Wednesday, December 16, 2015

What Is Going On At Wheaton College?

Larycia Hawkins, a political science professor at Wheaton College, an evangelical Christian college in Wheaton, Illinois, recently decided to wear a hijab during the Advent season to show her solidarity with her Muslim neighbors.  

Here is what Hawkins wrote on her Facebook page about her decision to wear the hijab:

I don't love my Muslim neighbor because s/he is American.
I love my Muslim neighbor because s/he deserves love by virtue of her/his human dignity.
I stand in human solidarity with my Muslim neighbor because we are formed of the same primordial clay, descendants of the same cradle of humankind--a cave in Sterkfontein, South Africa that I had the privilege to descend into to plumb the depths of our common humanity in 2014.
I stand in religious solidarity with Muslims because they, like me, a Christian, are people of the book.
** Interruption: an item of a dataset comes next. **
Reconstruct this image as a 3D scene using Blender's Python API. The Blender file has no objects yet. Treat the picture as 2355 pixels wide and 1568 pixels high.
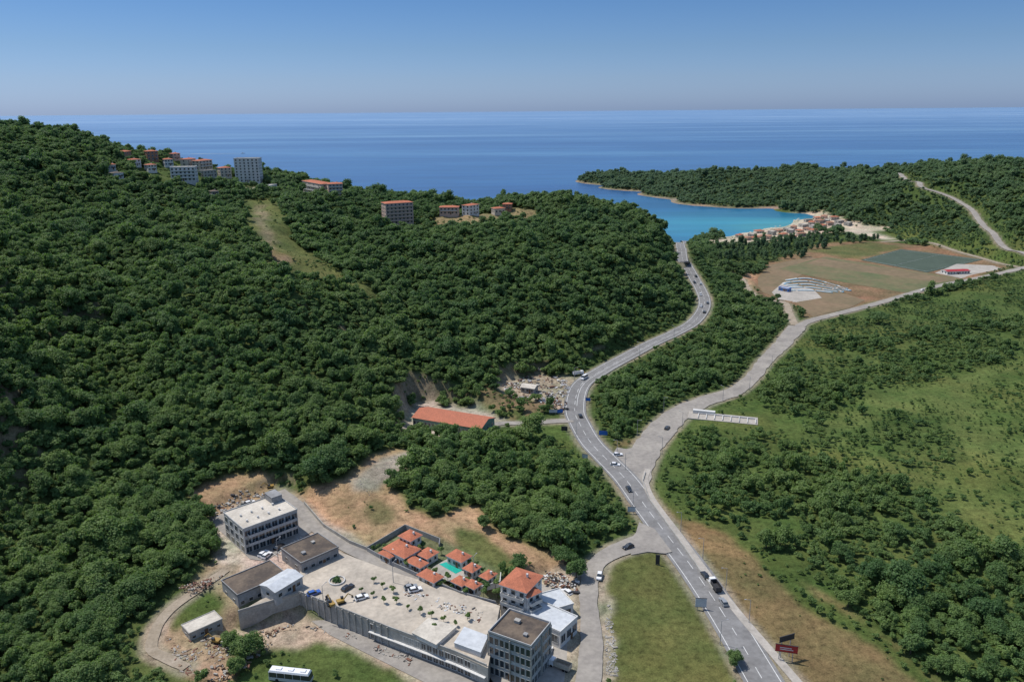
import bpy, math, random
import numpy as np
from mathutils import Matrix, Vector
random.seed(7); rng=np.random.default_rng(7)
scene=bpy.context.scene
COL=scene.collection
# ------------------------------------------------------------ camera
f=1830.0; CZ=150.0
p=math.radians(16.19); r=math.radians(0.486)
F=np.array([0,math.cos(p),-math.sin(p)]); R0=np.array([1.,0,0]); U0=np.array([0,math.sin(p),math.cos(p)])
U=math.cos(r)*U0+math.sin(r)*R0; Rr=math.cos(r)*R0-math.sin(r)*U0
cam=bpy.data.cameras.new("camera"); co=bpy.data.objects.new("camera",cam); COL.objects.link(co)
cam.lens=36*f/2355; cam.sensor_width=36; cam.clip_start=1; cam.clip_end=250000
co.matrix_world=Matrix(((Rr[0],U[0],-F[0],0),(Rr[1],U[1],-F[1],0),(Rr[2],U[2],-F[2],CZ),(0,0,0,1)))
scene.camera=co
def rayd(u,v): return F+(u-1177.5)/f*Rr+(784-v)/f*U
def G(u,v,z):
    d=rayd(u,v); t=(z-CZ)/d[2]; return np.array([d[0]*t,d[1]*t,z])
def project(x,y,z):
    P=np.stack([x,y,z-CZ],-1); D=P@F
    return 1177.5+f*(P@Rr)/D, 784-f*(P@U)/D, D
# ------------------------------------------------------------ noise
def vnoise(x,y,s=0):
    xi=np.floor(x); yi=np.floor(y); fx=x-xi; fy=y-yi
    fx=fx*fx*(3-2*fx); fy=fy*fy*(3-2*fy)
    def h(a,b):
        n=np.sin(a*127.1+b*311.7+s*74.7)*43758.5453
        return n-np.floor(n)
    return (h(xi,yi)*(1-fx)+h(xi+1,yi)*fx)*(1-fy)+(h(xi,yi+1)*(1-fx)+h(xi+1,yi+1)*fx)*fy
def fbm(x,y,s=0,o=3):
    t=0;a=.5;n=0
    for i in range(o):
        t=t+a*vnoise(x*2**i,y*2**i,s+i); n+=a; a*=.5
    return t/n
# ------------------------------------------------------------ terrain
SEA=-9.0
def fl(y): return -max(0,y-400)*0.009
ctrl=[]
def cp(u,v,z): 
    g=G(u,v,z); ctrl.append((g[0],g[1],z))
for q in [ # left hill
 (0,292,140),(100,312,132),(200,328,125),(290,350,115),(360,366,108),(450,380,101),(560,402,91),(640,412,87),(720,432,82),(850,450,75),(1000,468,68),(1150,475,65),
 (1250,468,70),(1330,466,72),(1430,487,64),(1500,519,53),
 (420,418,94),(570,424,86),(700,445,79),(770,455,77),(920,520,62),(1035,498,62),(1100,492,63),(1160,492,63),(1230,500,62),
 (0,500,90),(0,800,50),(0,1100,25),(0,1400,8),(0,1568,3),(-250,900,60),(-200,500,110),
 (300,500,80),(300,700,52),(300,950,24),(300,1200,9),(300,1400,4),
 (600,500,74),(600,600,60),(600,800,35),(600,1000,18),(560,1080,9),(700,520,68),(800,620,50),(700,700,47),(760,560,56),
 (900,650,42),(900,800,22),(900,900,15),(960,910,11),(940,960,4),(1100,650,40),(1100,800,18),(1130,860,10),(1200,900,6),
 (1200,560,58),(1330,600,45),(1330,750,22),(1290,850,6),(1500,650,28),(1480,740,12),(1400,560,56),(1420,680,30),
 (450,800,43),(450,1000,20),(430,1120,10),(760,950,17),(760,1060,10),(860,1045,9),(950,1060,7),(850,1150,6),
 (1558,548,25),(1568,575,23.5),(1578,605,22),(1600,655,18.5),(1618,700,15.5),(1595,735,13),(1540,772,10.5),(1450,818,8),(1380,856,5.5),(1330,900,3.5),(1322,940,2.3),(1335,985,1.2),
 (1600,568,8),(1640,620,6),(1680,700,5),(1650,780,3),(1550,850,2),(1450,900,1.5),(1420,970,1),(1600,548,3),
 (1700,800,0),(1640,880,0),(1750,740,-1),
 (1100,1000,3),(1200,1050,2.5),(1300,1100,1.5),(1100,1130,5),(1000,1150,5.5),(1300,1250,1.5),(1200,1250,3.5),(1340,1200,1),
 (1440,1100,0),(1500,1200,0),(1560,1000,0),(1600,1300,0),(1700,1568,0),(1400,1500,0),(1200,1580,0),(900,1540,0),(700,1500,0),(500,1490,2),(400,1480,3),(300,1540,4),(150,1480,6),(430,1300,7),(470,1200,8),
 (700,1200,5),(600,1280,5),(900,1250,5),(1100,1350,4.5),(800,1320,5),
 # shores
 (1640,546,-9),(1700,536,-9),(1760,526,-9),(1820,506,-9),(1855,490,-9),(1800,479,-9),(1700,470,-9),(1600,460,-9),(1500,442,-9),(1400,428,-9),(1325,416,-9),
 (1700,464,-1),(1600,454,-1),(1500,437,-2),(1400,424,-3),(1820,474,0),
 (1350,404,3),(1400,400,9),(1500,407,12),(1600,403,24),(1700,399,28),(1800,395,33),(1900,397,38),(2000,405,42),(2090,418,43),
 (1900,470,5),(2000,480,12),(1940,498,-6),(2040,515,-5),(2120,540,-4),(2150,520,6),
 (2120,422,46),(2200,396,60),(2300,386,67),(2355,386,70),(2105,420,44),(2150,441,38),(2235,487,25),(2290,548,12),(2355,580,8),(2355,480,38),(2200,540,2),(2300,585,-3),(2500,480,50),(2500,600,0),
 (1700,548,-7.6),(1780,535,-7.6),(1850,512,-7.6),(1890,500,-7.4)]: cp(*q)
for u,v in [(1700,1450),(1900,1300),(2200,1400),(2355,1000),(2000,900),(2100,750),(2355,650),(1850,640),(2100,600),(2000,560),(1800,570),(1700,590),(2200,1150),(2600,900),(2355,1568),(2600,1400),(1850,800),(1900,1050),(2355,800),(1900,535)]:
    g=G(u,v,0); z=fl(g[1]); cp(u,v,z)
for u,v in [(1480,470),(1550,500),(1610,525),(1700,505),(1780,490),(1400,450),(1350,440),(1650,485)]: 
    g=G(u,v,SEA); ctrl.append((g[0],g[1],-19))
ctrl+=[(-800,600,160),(-700,950,60),(-450,980,40),(-300,950,30),(-150,900,25),(0,880,25),(80,860,22),(150,860,2),(-900,1300,-40),(-700,1200,-30),(-300,1100,-30),(-100,1020,-28),(50,980,-25),(150,960,-20),
 (-400,1600,-50),(0,1400,-40),(0,2000,-50),(200,2100,-40),(450,1900,-35),(650,1800,-35),(850,1650,-35),(1000,1600,-35),(1300,1500,-20),(600,2400,-50),(1500,2200,-50),(-1000,2400,-60),(1900,2500,-60),(1150,1250,40),(160,1950,-25),(100,1800,-30),
 (0,0,0),(200,50,0),(-250,50,6),(-200,150,8),(0,120,0),(400,150,0)]
C=np.array(ctrl); 
def phi(r): return r**1.4
sc_=100.
Xc=C[:,:2]/sc_; n=len(C)
A_=phi(np.linalg.norm(Xc[:,None]-Xc[None],axis=2))-np.eye(n)*0.02
Pm=np.hstack([np.ones((n,1)),Xc]); K=np.block([[A_,Pm],[Pm.T,np.zeros((3,3))]])
sol=np.linalg.solve(K,np.concatenate([C[:,2],np.zeros(3)]))
ys=[-150.,-80.,-20.,30.]; y=60.
while y<2700: ys.append(y); y+=min(14,max(1.3,0.0055*y))
YS=np.array(ys); NY=len(YS); NX=520
def wid(y): return 120+0.78*np.maximum(y,-60)
SX=np.linspace(-1,1,NX)
GX=SX[None]*wid(YS)[:,None]; GY=np.repeat(YS[:,None],NX,1)
fx=GX.ravel()/sc_; fy=GY.ravel()/sc_
HH=sol[n]+sol[n+1]*fx+sol[n+2]*fy
for i in range(n): HH=HH+sol[i]*phi(np.hypot(fx-Xc[i,0],fy-Xc[i,1]))
HH=HH.reshape(NY,NX)
hill=np.clip((HH-4)/20,0,1)
HH+=hill*((fbm(GX/45,GY/45,3)-.5)*15+(fbm(GX/12,GY/12,9)-.5)*4)
HH+=(fbm(GX/25,GY/25,5)-.5)*0.9*np.clip(1-hill,0,1)
HH=np.maximum(HH,-60)
def H(x,y):
    x=np.asarray(x,float); y=np.asarray(y,float)
    ri=np.clip(np.interp(y,YS,np.arange(NY)),0,NY-1.001); ci=np.clip((x/wid(y)+1)/2*(NX-1),0,NX-1.001)
    a=ri.astype(int); b=ci.astype(int); fa=ri-a; fb=ci-b
    return (HH[a,b]*(1-fb)+HH[a,b+1]*fb)*(1-fa)+(HH[a+1,b]*(1-fb)+HH[a+1,b+1]*fb)*fa
TT=np.concatenate([np.arange(80,900,1.0),np.arange(900,2600,4.0)])
def S(u,v):
    d=rayd(u,v); x=d[0]*TT; y=d[1]*TT; z=CZ+d[2]*TT
    g=z-H(x,y); k=np.argmax(g<0)
    if g[k]>=0: 
        q=G(u,v,SEA) if d[2]<-0.01 else d*800+np.array([0,0,CZ]); return np.array([q[0],q[1],float(H(q[0],q[1]))])
    k=max(k,1); t=TT[k-1]+(TT[k]-TT[k-1])*g[k-1]/(g[k-1]-g[k]+1e-9)
    x,y=d[0]*t,d[1]*t
    return np.array([x,y,float(H(x,y))])
def inpoly(x,y,P):
    x=np.asarray(x); c=np.zeros(x.shape,bool); n=len(P)
    for i in range(n):
        x1,y1=P[i][:2]; x2,y2=P[(i+1)%n][:2]
        m=((y1>y)!=(y2>y))
        with np.errstate(all='ignore'): xx=(x2-x1)*(y-y1)/(y2-y1+1e-12)+x1
        c^=(m&(x<xx))
    return c
def polydist(x,y,P):
    d=np.full(np.shape(x),1e9)
    for i in range(len(P)):
        a=np.array(P[i][:2]); b=np.array(P[(i+1)%len(P)][:2]); ab=b-a
        t=np.clip(((x-a[0])*ab[0]+(y-a[1])*ab[1])/(ab@ab+1e-9),0,1)
        d=np.minimum(d,np.hypot(x-a[0]-t*ab[0],y-a[1]-t*ab[1]))
    return np.where(inpoly(x,y,P),0,d)
def pad(pix,z,blend=8):
    P=[G(u,v,z) for u,v in pix]
    P=np.array([q[:2] for q in P]); lo=P.min(0)-blend-3; hi=P.max(0)+blend+3
    m=(GX>lo[0])&(GX<hi[0])&(GY>lo[1])&(GY<hi[1])
    d=polydist(GX[m],GY[m],P); w=np.clip((d-0.8)/blend,0,1); w=w*w*(3-2*w)
    HH[m]=(z-0.12)*(1-w)+HH[m]*w
    return P
pad([(470,1190),(620,1130),(700,1160),(790,1250),(860,1255),(930,1210),(1030,1240),(1160,1330),(1190,1330),(1150,1400),(1050,1400),(900,1340),(690,1345),(560,1375),(500,1350),(500,1285),(475,1230)],5,7)
pad([(1140,1395),(1250,1330),(1335,1370),(1340,1568),(1000,1568),(700,1480),(690,1420),(560,1470),(545,1480),(540,1450)],0,5)
pad([(940,985),(960,925),(1060,930),(1150,965),(1140,995),(1110,1012)],2,9)
pad([(1160,880),(1250,860),(1310,880),(1305,950),(1250,930),(1170,905)],3.5,9)
pad([(1585,945),(1640,930),(1760,960),(1750,985),(1600,975)],0.3,5)
pad([(1735,640),(1765,608),(1890,565),(2020,557),(2180,577),(2330,610),(2180,652),(2040,685),(1960,708),(1875,730),(1820,700),(1740,670)],-4,20)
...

And as Pope Francis stated last week, we worship the same God.
But as I tell my students, theoretical solidarity is not solidarity at all. Thus, beginning tonight, my solidarity has become embodied solidarity.
As part of my Advent Worship, I will wear the hijab to work at Wheaton College, to play in Chi-town, in the airport and on the airplane to my home state that initiated one of the first anti-Sharia laws (read: unconstitutional and Islamophobic), and at church.
I invite all women into the narrative that is embodied, hijab-wearing solidarity with our Muslim sisters--for whatever reason. A large scale movement of Women in Solidarity with Hijabs is my Christmas ‪#‎wish‬ this year.
Perhaps you are a Muslim who does not wear the veil normally. Perhaps you are an atheist or agnostic who finds religion silly or inexplicable. Perhaps you are a Catholic or Protestant Christian like me. Perhaps you already cover your head as part of your religious worship, but not a hijab.
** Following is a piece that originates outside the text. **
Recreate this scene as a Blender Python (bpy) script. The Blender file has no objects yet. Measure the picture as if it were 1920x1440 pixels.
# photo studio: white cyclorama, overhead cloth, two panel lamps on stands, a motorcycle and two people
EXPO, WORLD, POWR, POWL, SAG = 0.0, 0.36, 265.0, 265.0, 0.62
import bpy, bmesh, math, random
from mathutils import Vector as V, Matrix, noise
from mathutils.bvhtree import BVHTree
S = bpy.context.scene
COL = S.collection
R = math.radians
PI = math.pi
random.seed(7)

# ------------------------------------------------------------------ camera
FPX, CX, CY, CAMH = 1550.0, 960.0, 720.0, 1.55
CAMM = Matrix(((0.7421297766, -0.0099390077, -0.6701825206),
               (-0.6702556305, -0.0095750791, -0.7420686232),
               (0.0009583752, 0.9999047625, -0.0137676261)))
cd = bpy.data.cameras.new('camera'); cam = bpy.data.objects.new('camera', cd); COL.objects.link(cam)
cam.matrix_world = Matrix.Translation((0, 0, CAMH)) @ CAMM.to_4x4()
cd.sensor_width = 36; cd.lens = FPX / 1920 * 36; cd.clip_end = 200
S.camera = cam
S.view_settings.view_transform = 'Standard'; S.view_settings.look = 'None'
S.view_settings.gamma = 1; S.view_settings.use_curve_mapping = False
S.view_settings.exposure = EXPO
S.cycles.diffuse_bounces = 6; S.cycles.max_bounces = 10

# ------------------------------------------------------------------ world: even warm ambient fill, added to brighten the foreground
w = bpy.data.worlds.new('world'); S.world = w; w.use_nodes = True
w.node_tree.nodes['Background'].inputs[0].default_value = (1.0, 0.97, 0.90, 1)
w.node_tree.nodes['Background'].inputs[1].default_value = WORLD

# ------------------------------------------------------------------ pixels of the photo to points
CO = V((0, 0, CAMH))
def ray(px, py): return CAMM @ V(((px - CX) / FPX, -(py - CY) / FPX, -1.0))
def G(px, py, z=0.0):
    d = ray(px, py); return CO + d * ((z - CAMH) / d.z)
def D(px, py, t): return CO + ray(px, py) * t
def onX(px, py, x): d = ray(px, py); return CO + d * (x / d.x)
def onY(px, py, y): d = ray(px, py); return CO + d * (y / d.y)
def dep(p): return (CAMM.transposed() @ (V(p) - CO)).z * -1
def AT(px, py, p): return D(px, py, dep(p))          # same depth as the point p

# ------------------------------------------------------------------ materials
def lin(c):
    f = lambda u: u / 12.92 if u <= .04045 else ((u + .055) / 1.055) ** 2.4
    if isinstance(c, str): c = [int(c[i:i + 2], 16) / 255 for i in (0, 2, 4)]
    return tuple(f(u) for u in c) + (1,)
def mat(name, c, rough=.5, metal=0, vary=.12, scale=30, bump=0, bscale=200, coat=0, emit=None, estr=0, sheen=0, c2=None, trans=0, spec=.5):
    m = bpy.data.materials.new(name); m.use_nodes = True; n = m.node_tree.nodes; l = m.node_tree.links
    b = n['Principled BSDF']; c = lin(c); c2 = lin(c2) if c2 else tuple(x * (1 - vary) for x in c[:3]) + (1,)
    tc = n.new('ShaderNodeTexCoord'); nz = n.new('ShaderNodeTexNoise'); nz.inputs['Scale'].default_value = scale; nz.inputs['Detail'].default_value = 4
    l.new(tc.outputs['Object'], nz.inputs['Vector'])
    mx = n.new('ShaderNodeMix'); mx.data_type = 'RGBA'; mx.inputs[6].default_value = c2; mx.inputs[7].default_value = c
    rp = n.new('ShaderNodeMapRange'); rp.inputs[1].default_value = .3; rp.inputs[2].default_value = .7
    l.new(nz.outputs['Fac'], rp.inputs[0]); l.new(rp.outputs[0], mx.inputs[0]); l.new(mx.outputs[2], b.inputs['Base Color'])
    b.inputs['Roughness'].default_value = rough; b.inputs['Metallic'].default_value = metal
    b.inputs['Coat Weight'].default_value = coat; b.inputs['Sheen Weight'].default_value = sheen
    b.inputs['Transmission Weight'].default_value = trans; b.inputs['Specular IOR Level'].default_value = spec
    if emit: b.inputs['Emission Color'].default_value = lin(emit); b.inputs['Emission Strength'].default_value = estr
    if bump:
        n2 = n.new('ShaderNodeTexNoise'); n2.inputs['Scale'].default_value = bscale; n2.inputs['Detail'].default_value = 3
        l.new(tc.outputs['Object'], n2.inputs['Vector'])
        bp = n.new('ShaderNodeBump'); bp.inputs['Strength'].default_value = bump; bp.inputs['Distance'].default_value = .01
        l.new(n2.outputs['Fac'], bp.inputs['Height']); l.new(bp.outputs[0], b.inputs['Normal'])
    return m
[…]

***I would like to add that I have sought the advice and blessing of one of the preeminent Muslim organizations in the United States, the Council on American Islamic Relations, ‪#‎CAIR‬, where I have a friend and Board colleague on staff. I asked whether a non-Muslim wearing the hijab was haram (forbidden), patronizing, or otherwise offensive to Muslims. I was assured by my friends at CAIR-Chicago that they welcomed the gesture. So please do not fear joining this embodied narrative of actual as opposed to theoretical unity; human solidarity as opposed to mere nationalistic, sentimentality.

Also see an interview with Hawkins at The Christian Post

Here is the Wheaton statement in response:

December 15, 2015:

In response to significant questions regarding the theological implications of statements that Associate Professor of Political Science Dr. Larycia Hawkins has made about the relationship of Christianity to Islam, Wheaton College has placed her on administrative leave, pending the full review to which she is entitled as a tenured faculty member.
Wheaton College faculty and staff make a commitment to accept and model our institution's faith foundations with integrity, compassion and theological clarity. As they participate in various causes, it is essential that faculty and staff engage in and speak about public issues in ways that faithfully represent the College's evangelical Statement of Faith.
The statement does not say anything specific about why Wheaton placed Hawkins on leave. Christianity Today suggests that she was placed on leave for saying that Christians and Muslims worship the same God. 
I am not a theologian or an expert on Islam and do not feel qualified to discuss the issues related to the common history shared by these two Abrahamic religious traditions.  But after listening to Hawkins speak in a video posted by The Chicago Tribune it seems to me that her "project" is a direct expression of her Christian faith.  Think about it--how many political science professors in the United States engage in what Hawkins calls "Advent worship?" Better yet, how many evangelical Christians--the kind of folks who could sign Wheaton's statement of faith--participate in "Advent worship?"  On this front, Hawkins appears to be a model faculty member.

To what extent should an evangelical college carve out space for the celebration of the universal values that apply to all human beings (as created in the image of God)?  And how should such space exist alongside, or in conjunction with, the more particular or specific doctrinal beliefs that define evangelical Christian faith and the identity of an evangelical college?  These questions seem to go to the heart of the matter.

I think that the particular doctrines and faith commitments of evangelical Christianity (however they are defined by the institution) should always be paramount at an evangelical Christian college, These commitments should inform the life of the institution in every way--from student life to faculty hiring.  But I also think that the kind of expressions of human solidarity that Hawkins is exemplifying in this situation--expressions rooted in Christian theology (the Imago Dei)--are also appropriate at times.  

Though Hawkins doesn't specifically frame it this way, her project also represents a commitment to religious liberty at a time when this value is under attack from some outspoken GOP presidential candidates.  Her response is certainly different, and I would say more Christian, than the way the president of Liberty University recently handled this issue.

So why did Hawkins's act of "Advent worship" blow up to the point that Wheaton placed her on administrative leave?  I don't know.  But I have a good guess.  I am guessing that some Wheaton alumni--many of whom are conservative politically and theologically--are very upset.  If some of my social media feeds are any indication, this is definitely the case.